Your goal | Starting with the first line of the listing, quote each line exactly until and including the one with "struct(b.build('wall_right', M_clad))", leaving pictures out.

Recorded information |
::::
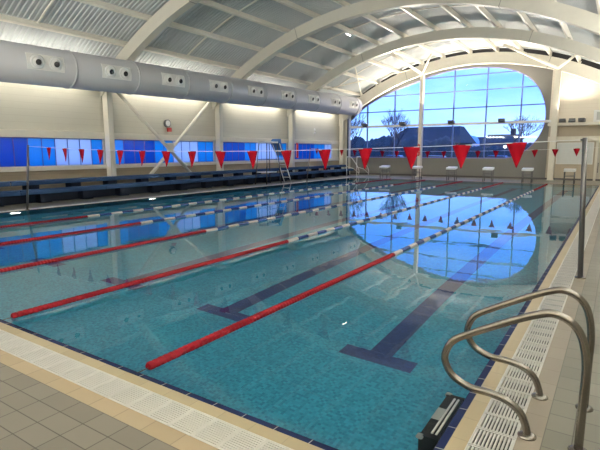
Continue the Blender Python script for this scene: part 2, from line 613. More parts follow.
# strip windows of blue panels, one window per bay
PAT = 'aaddddaalllaaa'
n = 0
for i in range(5):
    y0, y1 = BAYS[i] + 0.34, BAYS[i + 1] - 0.12
    if i == 4: y1 = 27.55
    n += 1
    wn_ = struct(empty('window_%d' % n, (XL - 0.06, y0, 1.15)))
    seq = {0: 'ddddaalllaaa', 1: 'aadddaalllaaa'[0:11], 2: 'adddaalllaa', 3: 'ddddaallllaa', 4: 'ddddddaaall'}[i]
    if i == 1: seq = 'laadddaallla'
    st = (y1 - y0) / len(seq)
    for j, ch in enumerate(seq):
        b = MB(); b.box(-0.01, 0.0, j * st + 0.012, (j + 1) * st - 0.012, 0.0, 0.98)
        p_ = b.build('panel', M_pane[ch], wn_)
        p_['label'] = {'d': 'deep blue glazed panel', 'a': 'azure glazed panel', 'l': 'pale lavender glazed panel'}[ch]
    b = MB()
    for j in range(len(seq) + 1):
        b.box(-0.03, 0.012, j * st - 0.013, j * st + 0.013, 0.0, 0.98)
    b.box(-0.04, 0.015, 0, y1 - y0, 0.95, 0.985)
    b.build('window_frame', M_mullion, wn_)

# near wall and right wall (behind and beside the camera)
b = MB(); b.box(XL - 0.25, XR + 0.25, YN - 0.25, YN, -0.2, 8.0)
struct(b.build('wall_near', M_clad))
b = MB(); b.box(XR, XR + 0.25, YN, YF + 0.3, -0.2, 3.9)
struct(b.build('wall_right', M_clad))

# ---- far wall with the big half-oval window
GLASS = [(-16.0, 1.20), (-5.1, 1.20), (-4.45, 1.38), (-3.9, 1.75), (-3.5, 2.2), (-3.2, 2.75), (-3.05, 3.35), (-3.06, 4.0), (-3.2, 4.6), (-3.5, 5.25),
         (-3.95, 5.78), (-4.45, 6.14), (-5.2, 6.46), (-6.0, 6.62), (-6.8, 6.70), (-7.6, 6.72), (-8.4, 6.68), (-9.2, 6.58), (-10.0, 6.40),
         (-10.8, 6.16), (-11.6, 5.92), (-12.4, 5.68), (-13.2, 5.38), (-14.0, 5.02), (-14.7, 4.62), (-15.4, 4.05), (-16.0, 3.5)]
def smooth2(poly, a, b_, k=4):
    seg = smooth_path([(p[0], p[1], 0) for p in poly[a:b_]], k)
    return poly[:a] + [(p.x, p.y) for p in seg] + poly[b_:]
GP = smooth2(GLASS, 1, 26, 4)
def wall_with_hole(outer_top, poly, y0, y1):
    """wall strips left as columns above and below the hole: quads between hole edge and outline"""
    b = MB()
    return b
# spandrel: polygon ring between outer outline and window outline, built in vertical slices
b = MB()
xsl = sorted({round(p[0], 3) for p in GP} | {-16.25, -2.85})
def hole_span(x):
    zs = []
    m_ = len(GP)
    for i in range(m_):
        a, c_ = GP[i], GP[(i + 1) % m_]
        if (a[0] - x) * (c_[0] - x) < 0:
            tt = (x - a[0]) / (c_[0] - a[0])
            zs.append(a[1] + tt * (c_[1] - a[1]))
    return (min(zs), max(zs)) if len(zs) >= 2 else None
def top_out(x):
    return arch_z(x, AR + 0.35)
yw0, yw1 = YF, YF + 0.22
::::
Result |
Continue the Blender Python script for this scene: part 2, from line 613. More parts follow.
# strip windows of blue panels, one window per bay
PAT = 'aaddddaalllaaa'
n = 0
for i in range(5):
    y0, y1 = BAYS[i] + 0.34, BAYS[i + 1] - 0.12
    if i == 4: y1 = 27.55
    n += 1
    wn_ = struct(empty('window_%d' % n, (XL - 0.06, y0, 1.15)))
    seq = {0: 'ddddaalllaaa', 1: 'aadddaalllaaa'[0:11], 2: 'adddaalllaa', 3: 'ddddaallllaa', 4: 'ddddddaaall'}[i]
    if i == 1: seq = 'laadddaallla'
    st = (y1 - y0) / len(seq)
    for j, ch in enumerate(seq):
        b = MB(); b.box(-0.01, 0.0, j * st + 0.012, (j + 1) * st - 0.012, 0.0, 0.98)
        p_ = b.build('panel', M_pane[ch], wn_)
        p_['label'] = {'d': 'deep blue glazed panel', 'a': 'azure glazed panel', 'l': 'pale lavender glazed panel'}[ch]
    b = MB()
    for j in range(len(seq) + 1):
        b.box(-0.03, 0.012, j * st - 0.013, j * st + 0.013, 0.0, 0.98)
    b.box(-0.04, 0.015, 0, y1 - y0, 0.95, 0.985)
    b.build('window_frame', M_mullion, wn_)

# near wall and right wall (behind and beside the camera)
b = MB(); b.box(XL - 0.25, XR + 0.25, YN - 0.25, YN, -0.2, 8.0)
struct(b.build('wall_near', M_clad))
b = MB(); b.box(XR, XR + 0.25, YN, YF + 0.3, -0.2, 3.9)
struct(b.build('wall_right', M_clad))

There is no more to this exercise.